Mary and Me

Mary and I, as I have said, were both auburn hair (though hers was nicer than mine) and, as I haven’t previously said, we both wore granny glasses and smoked.  And though I didn’t know it lemon grovewhen I first met her she had grown up not more than a mile or so from the Tingle house in Casa De Oro too.  So she knew about things like the Hire’s Barrel, but she had gone to Catholic school.

But she wasn’t Catholic anymore having gone, as she said, a bit sex crazy when she got out of there and went to college.  Then she had married and had two kids and then got a divorce.  One night she asked me, did I think it was right for a husband to wake his wife at two and the morning and scream at her because there was some tomato paste on the kitchen wall and make her go and clean it up at two in the morning.  I said, no, because that didn’t sound right to me.  And she said it had gotten to the point where she just couldn’t stand it and felt like she was suffocating and didn’t exist anymore.  So she had left him.

She didn’t live far away over in Lemon Grove most famous to my mind for having a huge old yellow chicken wire and plaster of Paris Lemon stuck right next to the railroad tracks so when you drove by it you knew you were in Lemon Grove.  I would come over pretty late usually and we would drink beer and wine and hang out a bit.  I got along ok with the kids because I usually do get along ok with kids and dogs and animals generally.  They were still young and went to bed pretty early and then Mary and me we would retire to the bedroom.

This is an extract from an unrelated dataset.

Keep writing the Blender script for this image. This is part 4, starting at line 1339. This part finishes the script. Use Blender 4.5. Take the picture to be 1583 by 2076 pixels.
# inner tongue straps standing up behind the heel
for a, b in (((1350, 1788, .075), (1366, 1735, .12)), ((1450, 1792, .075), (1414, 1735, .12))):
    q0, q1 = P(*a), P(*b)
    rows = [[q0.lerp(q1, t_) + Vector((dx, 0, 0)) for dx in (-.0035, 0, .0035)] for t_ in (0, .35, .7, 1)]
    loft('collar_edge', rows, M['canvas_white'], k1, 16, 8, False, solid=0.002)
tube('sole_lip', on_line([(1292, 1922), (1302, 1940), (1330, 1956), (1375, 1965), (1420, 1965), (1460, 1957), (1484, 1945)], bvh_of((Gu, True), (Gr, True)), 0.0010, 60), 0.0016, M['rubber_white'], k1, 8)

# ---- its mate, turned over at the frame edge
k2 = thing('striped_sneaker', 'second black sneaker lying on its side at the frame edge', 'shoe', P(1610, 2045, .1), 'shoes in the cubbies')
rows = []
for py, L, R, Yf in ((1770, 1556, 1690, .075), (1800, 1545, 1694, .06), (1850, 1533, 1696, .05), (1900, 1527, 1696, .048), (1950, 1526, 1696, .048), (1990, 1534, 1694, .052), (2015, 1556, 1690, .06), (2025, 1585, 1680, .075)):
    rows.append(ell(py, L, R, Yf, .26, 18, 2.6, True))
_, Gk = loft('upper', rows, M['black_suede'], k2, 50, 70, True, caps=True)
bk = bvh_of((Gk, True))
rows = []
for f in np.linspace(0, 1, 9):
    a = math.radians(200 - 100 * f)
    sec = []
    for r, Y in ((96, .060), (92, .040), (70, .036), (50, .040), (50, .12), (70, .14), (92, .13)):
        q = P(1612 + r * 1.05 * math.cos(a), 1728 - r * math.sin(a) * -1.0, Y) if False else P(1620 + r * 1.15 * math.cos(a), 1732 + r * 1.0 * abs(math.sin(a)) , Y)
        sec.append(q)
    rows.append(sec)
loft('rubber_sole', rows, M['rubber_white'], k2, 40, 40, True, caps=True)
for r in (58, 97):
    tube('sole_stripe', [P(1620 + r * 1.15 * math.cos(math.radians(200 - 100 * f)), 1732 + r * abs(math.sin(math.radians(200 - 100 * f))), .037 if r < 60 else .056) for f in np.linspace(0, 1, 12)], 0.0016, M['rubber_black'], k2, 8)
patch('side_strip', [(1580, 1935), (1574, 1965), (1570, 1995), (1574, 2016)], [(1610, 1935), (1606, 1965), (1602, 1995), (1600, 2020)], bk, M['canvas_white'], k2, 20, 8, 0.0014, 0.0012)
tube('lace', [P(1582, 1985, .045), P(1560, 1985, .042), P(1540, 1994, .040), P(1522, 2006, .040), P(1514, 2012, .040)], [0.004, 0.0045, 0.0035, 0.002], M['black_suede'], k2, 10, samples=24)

 Coming from a Catholic family, she had plenty of brothers and sisters, and her favorite Sister had married a Mexican American who worked at the place for the Sons and Daughters of Migrant Workers.  That’s how Mary had got the job there, and he was a good guy and looked out for everybody he was related to.  So Mary had her own family and then this large Mexican American family.  And what with birthdays and barbeques something was always going on that involved eating and drinking. 

These were a really friendly people or let’s say they hugged a lot.  Maybe it was a cultural thing, but I had never hugged people so much in my whole life.  I sort of liked it, and my theory is that the Mexican people introduced the white people to hugging and that’s where all the one hug a day thing came from.

 I don’t know if Mary thought our relationship had legs or not. We didn’t really talk about that.  There are lots of things I will never know because I didn’t ask.  And I do regret that.  But since I am generally honest, I had made sure she was clear about what I was up to up front.  I was going off somewhere to graduate school.  So not to make too fine a point, but  the relationship had a sort of time-line attached to it, at least to my mind.  In fact, even in spite of my overwhelming desire to get laid and be normal again, I don’t believe any of that would have happened had I not known there was a time line.

Because if she had her fears of being suffocated, I had mine of being swallowed up.